Rancho San Geronimo (Cacho)


Rancho San Geronimo was a Mexican land grant in present-day Marin County, California given in 1844 by Governor Manuel Micheltorena to Rafael Cacho. The grant extended along San Geronimo Creek and encompassed present-day San Geronimo, Woodacre and Forest Knolls.

History

In 1844, Rafael Cacho, a military officer, was granted Rancho San Geronimo in the San Geronimo Valley, where he had been living since 1839. Cacho sold the rancho to Lieutenant Joseph Warren Revere. Revere came to Monterey on the USS Portsmouth and assumed command of the American forces at Sonoma. He was the one who took down the Bear Flag and raised the American Flag over Sonoma for the first time. In 1846, Revere acquired Rancho San Geronimo from Cacho.
With the cession of California to the United States following the Mexican-American War, the 1848 Treaty of Guadalupe Hidalgo provided that the land grants would be honored. As required by the Land Act of 1851, a claim for Rancho San Geronimo was filed with the Public Land Commission in 1852, and the grant was patented to Joseph Warren Revere in 1860.
In 1850, Revere left California for Mexico, and he sold a part of Rancho San Geronimo to Rodman M. Price.
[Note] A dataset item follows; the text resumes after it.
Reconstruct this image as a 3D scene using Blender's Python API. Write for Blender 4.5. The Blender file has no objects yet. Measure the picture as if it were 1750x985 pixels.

In 1851, Price returned to New Jersey, where he was elected to Congress and later elected Governor, and hired Lorenzo E. White to manage the rancho until 1855.
M. Hall McAllister, renowned San Francisco attorney and orator, bought the another part of Rancho San Geronimo in 1854. Samuel Cutler Ward and his two cousins M. Hall McAllister and Ward McAllister joined the gold rush in 1849. Six months after his arrival in San Francisco, he returned to New York City with a newly acquired fortune. There he met financial failure, and returned to California in 1851, where he remained for the next five years.
In 1846, Adolphe Mailliard married Annie Eliza Ward, sister of Samuel Ward and of Julia Ward Howe. Mailliard came to California in 1868 and bought San Rancho Geronimo.